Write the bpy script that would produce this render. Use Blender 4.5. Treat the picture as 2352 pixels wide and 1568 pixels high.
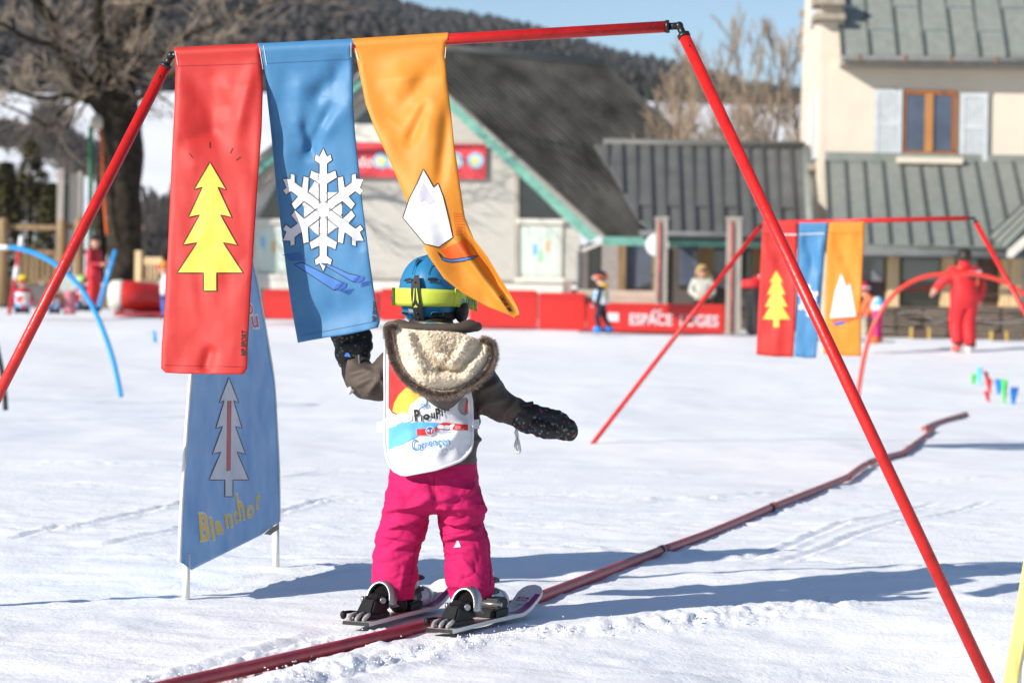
import bpy, bmesh, math, random
import numpy as np
from mathutils import Vector, Matrix, noise

for o in list(bpy.data.objects):
    bpy.data.objects.remove(o)
SC = bpy.context.scene
COL = SC.collection
R = math.radians
random.seed(7)

# ------------------------------------------------------------------ camera, light, exposure
CAMZ, LENS, PITCH, ROLL = 0.96, 85.0, 0.97, 1.0
cam_d = bpy.data.cameras.new('camera')
cam_d.lens = LENS
cam_d.sensor_width = 36
cam_d.clip_start = 0.1
cam_d.clip_end = 6000
cam_d.dof.use_dof = True
cam_d.dof.focus_distance = 7.12
cam_d.dof.aperture_fstop = 4.5
cam = bpy.data.objects.new('camera', cam_d)
COL.objects.link(cam)
_D = Vector((0, math.cos(R(PITCH)), -math.sin(R(PITCH))))
_U0 = Vector((0, math.sin(R(PITCH)), math.cos(R(PITCH))))
_R0 = Vector((1, 0, 0))
_Rt = _R0 * math.cos(R(ROLL)) + _U0 * math.sin(R(ROLL))
_Up = _U0 * math.cos(R(ROLL)) - _R0 * math.sin(R(ROLL))
CAMP = Vector((0, 0, CAMZ))
cam.matrix_world = Matrix(((_Rt.x, _Up.x, -_D.x, 0), (_Rt.y, _Up.y, -_D.y, 0), (_Rt.z, _Up.z, -_D.z, CAMZ), (0, 0, 0, 1)))
SC.camera = cam

SUN_AZ, SUN_EL = R(35), R(25.5)          # the light travels towards +x +y
LDIR = Vector((math.cos(SUN_AZ) * math.cos(SUN_EL), math.sin(SUN_AZ) * math.cos(SUN_EL), -math.sin(SUN_EL)))
world = bpy.data.worlds.new('World')
SC.world = world
world.use_nodes = True
wn = world.node_tree
for n in list(wn.nodes):
    wn.nodes.remove(n)
sky = wn.nodes.new('ShaderNodeTexSky')
sky.sky_type = 'NISHITA'
sky.sun_disc = False
sky.sun_elevation = SUN_EL
sky.sun_rotation = math.atan2(-LDIR.x, -LDIR.y)
sky.altitude = 1100
sky.air_density = 1.0
sky.dust_density = 0.3
sky.ozone_density = 2.5
bg = wn.nodes.new('ShaderNodeBackground')
bg.inputs['Strength'].default_value = 0.10
wo = wn.nodes.new('ShaderNodeOutputWorld')
wn.links.new(sky.outputs[0], bg.inputs[0])
wn.links.new(bg.outputs[0], wo.inputs[0])
sun_d = bpy.data.lights.new('sun', 'SUN')
sun_d.energy = 5.0
sun_d.angle = R(0.53)
sun_d.color = (1.0, 0.93, 0.83)
sun = bpy.data.objects.new('sun', sun_d)
COL.objects.link(sun)
sun.rotation_euler = LDIR.to_track_quat('-Z', 'Y').to_euler()
vs = SC.view_settings
vs.view_transform = 'Standard'
vs.look = 'None'
vs.exposure = 0.42
vs.gamma = 1.0
vs.use_curve_mapping = False
SC.cycles.use_denoising = True
SC.cycles.max_bounces = 6

# ------------------------------------------------------------------ projection helpers (2352 x 1568 measuring grid of the photograph)
F = LENS / 36 * 2352
def ray(px, py):
    return _D + _Rt * ((px - 1176) / F) + _Up * ((784 - py) / F)
def at(px, py, Y):
    d = ray(px, py)
    return CAMP + d * (Y / d.y)
def hit(px, py, pl):
    d = ray(px, py)
    p, n = pl
    return CAMP + d * ((p - CAMP).dot(n) / d.dot(n))
def mpp(Y):                                # metres per measuring pixel
    return Y / F

# ------------------------------------------------------------------ numpy noise
def _hash(ix, iy, seed):
    h = (ix.astype(np.int64) * 374761393 + iy.astype(np.int64) * 668265263 + seed * 1442695041) & 0x7fffffff
    h = ((h ^ (h >> 13)) * 1274126177) & 0x7fffffff
    h = h ^ (h >> 16)
    return (h & 0xffff) / 65535.0
def vnoise(x, y, seed=0):
    ix, iy = np.floor(x), np.floor(y)
    fx, fy = x - ix, y - iy
    fx = fx * fx * (3 - 2 * fx)
    fy = fy * fy * (3 - 2 * fy)
    a = _hash(ix, iy, seed); b = _hash(ix + 1, iy, seed)
    c = _hash(ix, iy + 1, seed); d = _hash(ix + 1, iy + 1, seed)
    return (a * (1 - fx) + b * fx) * (1 - fy) + (c * (1 - fx) + d * fx) * fy - 0.5
def fbm(x, y, seed=0, oct=4):
    s = 0; a = 1.0
    for i in range(oct):
        s = s + a * vnoise(x * 2 ** i, y * 2 ** i, seed + i * 17)
        a *= 0.5
    return s

# ------------------------------------------------------------------ tags
def tag(o, label=None, cat=None, group=None, kind=None):
    if label: o['label'] = label
    if cat: o['category'] = cat
    if group: o['group'] = group
    if kind: o['kind'] = kind
    return o
def empty(name, loc, label, cat, group=None):
    o = bpy.data.objects.new(name, None)
    o.empty_display_size = 0.2
    COL.objects.link(o)
    o.location = Vector(loc)
    tag(o, label, cat, group)
    return o
def link(name, me, mats, parent=None, smooth=False):
    me.name = name
    if not isinstance(mats, (list, tuple)): mats = [mats]
    for m in mats: me.materials.append(m)
    if smooth:
        me.polygons.foreach_set('use_smooth', [True] * len(me.polygons))
    o = bpy.data.objects.new(name, me)
    COL.objects.link(o)
    if parent is not None:
        o.parent = parent
        T = Vector((0, 0, 0))
        q = parent
        while q is not None:
            T = T + q.location
            q = q.parent
        me.transform(Matrix.Translation(-T))
    return o
def rebase(o):                             # a one-mesh thing gets its origin at its base
    me = o.data
    vs_ = [v.co for v in me.vertices]
    c = Vector((sum(v.x for v in vs_) / len(vs_), sum(v.y for v in vs_) / len(vs_), min(v.z for v in vs_)))
    me.transform(Matrix.Translation(-c))
    o.location = o.location + c
    return o
def pyd(name, V, Fc, mats, parent=None, smooth=False):
    me = bpy.data.meshes.new(name)
    me.from_pydata([tuple(v) for v in V], [], Fc)
    me.update()
    return link(name, me, mats, parent, smooth)
def npmesh(name, V, Q):
    me = bpy.data.meshes.new(name)
    me.vertices.add(len(V))
    me.vertices.foreach_set('co', np.asarray(V, dtype=np.float32).ravel())
    n = len(Q); k = Q.shape[1]
    me.loops.add(n * k)
    me.loops.foreach_set('vertex_index', Q.astype(np.int32).ravel())
    me.polygons.add(n)
    me.polygons.foreach_set('loop_start', np.arange(0, n * k, k, dtype=np.int32))
    me.polygons.foreach_set('loop_total', np.full(n, k, dtype=np.int32))
    me.update(calc_edges=True)
    return me

# ------------------------------------------------------------------ materials
def srgb(r, g, b):
    f = lambda c: (c / 255) / 12.92 if c / 255 <= 0.04045 else ((c / 255 + 0.055) / 1.055) ** 2.4
    return (f(r), f(g), f(b))
_MC = {}
def M(name, col, rough=0.6, var=0.12, scale=8.0, bump=0.0, bscale=60.0, metal=0.0, spec=0.4, stretch=(1, 1, 1), col2=None, island=False, coat=0.0, trans=0.0, sheen=0.0):
    if name in _MC: return _MC[name]
    m = bpy.data.materials.new(name)
    m.use_nodes = True
    nt = m.node_tree
    b = nt.nodes['Principled BSDF']
    b.inputs['Roughness'].default_value = rough
    b.inputs['Metallic'].default_value = metal
    b.inputs['Specular IOR Level'].default_value = spec
    b.inputs['Coat Weight'].default_value = coat
    if sheen: b.inputs['Sheen Weight'].default_value = sheen
    tc = nt.nodes.new('ShaderNodeTexCoord')
    mp = nt.nodes.new('ShaderNodeMapping')
    mp.inputs['Scale'].default_value = stretch
    nt.links.new(tc.outputs['Object'], mp.inputs[0])
    nz = nt.nodes.new('ShaderNodeTexNoise')
    nz.inputs['Scale'].default_value = scale
    nz.inputs['Detail'].default_value = 5
    nt.links.new(mp.outputs[0], nz.inputs['Vector'])
    rp = nt.nodes.new('ShaderNodeValToRGB')
    rp.color_ramp.elements[0].position = 0.3
    rp.color_ramp.elements[1].position = 0.7
    c2 = col2 if col2 else tuple(min(1, c * (1 + var)) for c in col)
    c1 = col if col2 else tuple(c * (1 - var) for c in col)
    rp.color_ramp.elements[0].color = (*c1, 1)
    rp.color_ramp.elements[1].color = (*c2, 1)
    if island:
        ge = nt.nodes.new('ShaderNodeNewGeometry')
        ad = nt.nodes.new('ShaderNodeMath'); ad.operation = 'MULTIPLY_ADD'
        ad.inputs[1].default_value = 0.7; ad.inputs[2].default_value = -0.35
        nt.links.new(ge.outputs['Random Per Island'], ad.inputs[0])
        a2 = nt.nodes.new('ShaderNodeMath'); a2.operation = 'ADD'
        nt.links.new(ad.outputs[0], a2.inputs[0]); nt.links.new(nz.outputs['Fac'], a2.inputs[1])
        nt.links.new(a2.outputs[0], rp.inputs[0])
    else:
        nt.links.new(nz.outputs['Fac'], rp.inputs[0])
    nt.links.new(rp.outputs[0], b.inputs['Base Color'])
    if bump:
        n2 = nt.nodes.new('ShaderNodeTexNoise')
        n2.inputs['Scale'].default_value = bscale
        n2.inputs['Detail'].default_value = 6
        nt.links.new(mp.outputs[0], n2.inputs['Vector'])
        bp = nt.nodes.new('ShaderNodeBump')
        bp.inputs['Strength'].default_value = bump
        bp.inputs['Distance'].default_value = 0.02
        nt.links.new(n2.outputs['Fac'], bp.inputs['Height'])
        nt.links.new(bp.outputs[0], b.inputs['Normal'])
    if trans:
        tl = nt.nodes.new('ShaderNodeBsdfTranslucent')
        nt.links.new(rp.outputs[0], tl.inputs['Color'])
        mx = nt.nodes.new('ShaderNodeMixShader')
        mx.inputs[0].default_value = trans
        nt.links.new(b.outputs[0], mx.inputs[1]); nt.links.new(tl.outputs[0], mx.inputs[2])
        nt.links.new(mx.outputs[0], nt.nodes['Material Output'].inputs[0])
    _MC[name] = m
    return m

RED_PIPE = M('red_plastic_pipe', (0.52, 0.013, 0.011), 0.36, 0.16, 22, 0.10, 70, spec=0.45)
RED_CLOTH = M('red_nylon', (0.54, 0.030, 0.026), 0.55, 0.05, 30, 0.08, 900, trans=0.12)
BLUE_CLOTH = M('blue_nylon', (0.06, 0.21, 0.42), 0.5, 0.05, 30, 0.08, 900, trans=0.10)
ORANGE_CLOTH = M('orange_nylon', (0.68, 0.25, 0.025), 0.55, 0.05, 30, 0.08, 900, trans=0.12)
BLACK_PL = M('black_plastic', (0.012, 0.013, 0.014), 0.38, 0.2, 30, 0.05, 90, spec=0.5)
INK = M('dark_print', (0.02, 0.012, 0.012), 0.6, 0.1)
WHITE_PR = M('white_print', (0.66, 0.66, 0.70), 0.6, 0.03)
YELLOW_PR = M('yellow_print', (0.72, 0.52, 0.07), 0.6, 0.05)
RED_PR = M('red_print', (0.6, 0.02, 0.02), 0.6, 0.05)
BLUE_PR = M('blue_print', (0.03, 0.11, 0.42), 0.6, 0.05)
SKYB_PR = M('light_blue_print', (0.10, 0.38, 0.72), 0.6, 0.05)
SNOWY = None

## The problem
Skip the pictures and restate exactly the lines from the beginning of the listing to the line with "from mathutils import Vector, Matrix, noise", that line included.

## Written answer
Write the bpy script that would produce this render. Use Blender 4.5. Treat the picture as 2352 pixels wide and 1568 pixels high.
import bpy, bmesh, math, random
import numpy as np
from mathutils import Vector, Matrix, noise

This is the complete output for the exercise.